No último Verão, enquanto fumava um cigarro à janela com um amigo a casa de quem tinha ido jantar, vimos numa varanda abaixo dessa janela dois adolescentes a namorar. Era uma noite de Sábado, um rumor de vozes, vindas de dentro da casa onde eles estavam, distinguia-se entre a música e o som do calor. Estavam sentados num banco de alpendre em madeira, de costas voltadas para o vazio. Ele procurava convencê-la, ela procurava dizer-lhe como não era preciso convencê-la. Houve poucos gestos verdadeiramente transgressores entre eles, mas houve o suficiente para que eu e o meu amigo ficássemos à janela a ver o folhetim e para que eu percebesse finalmente que dentro da casa não estavam adultos. O meu amigo disse «Temos de falar baixo para que eles não nos vejam e fiquem com vergonha».
A princípio, pensei que não me tinha dado conta imediatamente do que estava a ver, e que por isso tinha ficado. Pensei ainda que talvez observasse por divertimento, por estar a ver de fora e com distância o que me aconteceu a mim há apenas alguns anos atrás. Também pensei que fosse uma estratégia oportunista, e pretender estar a usar a intimidade de outrem como um auxiliar de memória. E pensei que talvez fosse aquilo ser adulto, talvez fosse aquilo o tempo, se nele houver algum privilégio. Foi depois, quando o meu amigo disse aquela frase, que comecei a aperceber-me que a minha satisfação em poder observá-los secretamente não estava ligada a nada. É certo que podia distinguir entre os ardis, o desejo e o pudor sem ser afectada por eles. Mas o que nós observávamos era a possibilidade do amor estar a nascer naquele momento. Fosse esse o caso, o que éramos, eu e o meu amigo? Queria que todos os seus gestos e palavras pudessem estar a ser gravados em mim, como uma memória, porventura decisiva, mas não apenas para eles. A satisfação que sentia era indecorosa, partilhada e insaciável.

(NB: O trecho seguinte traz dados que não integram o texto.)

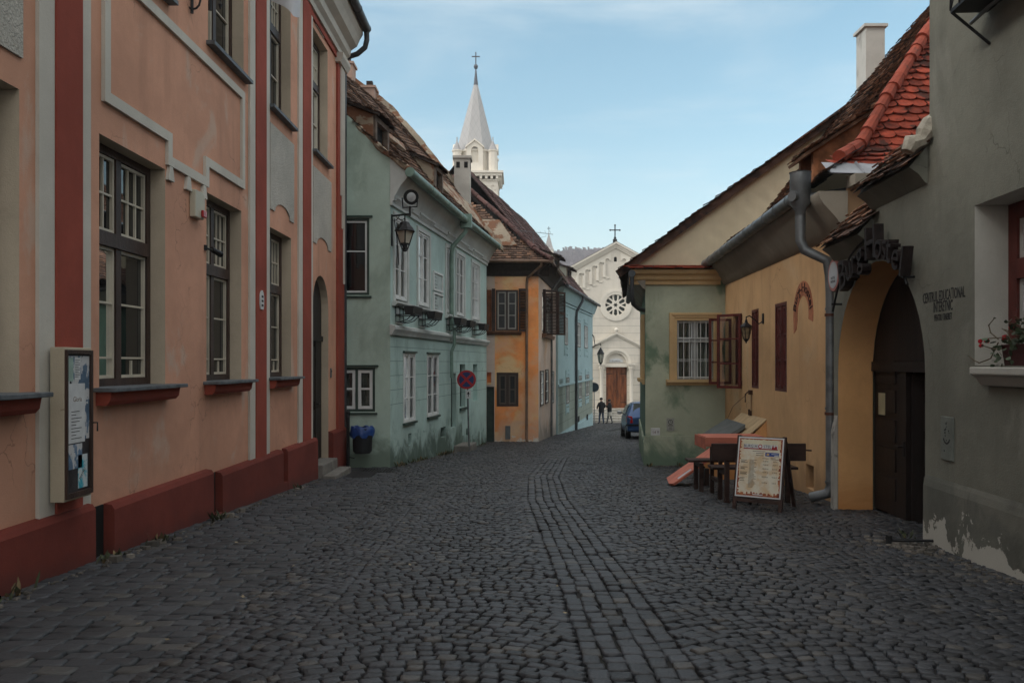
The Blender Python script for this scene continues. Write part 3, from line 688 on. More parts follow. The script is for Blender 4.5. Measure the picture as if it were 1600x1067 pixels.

Da varanda deles após o vazio e da nossa janela, via-se Lisboa, ao fundo o rio, a ponte, à direita um ou dois palácios, algumas nuvens numa noite muito quente, pouco silêncio. Mas só eu e o meu amigo víamos o horizonte da cidade. Os dois adolescentes viam a pele. Viam o que viam mesmo quando desviavam o olhar um do outro. Um chorrilho de palavras procurava a absorção dos seus ritmos. Eu e o meu amigo víamos a possibilidade e não conseguíamos desviar o olhar.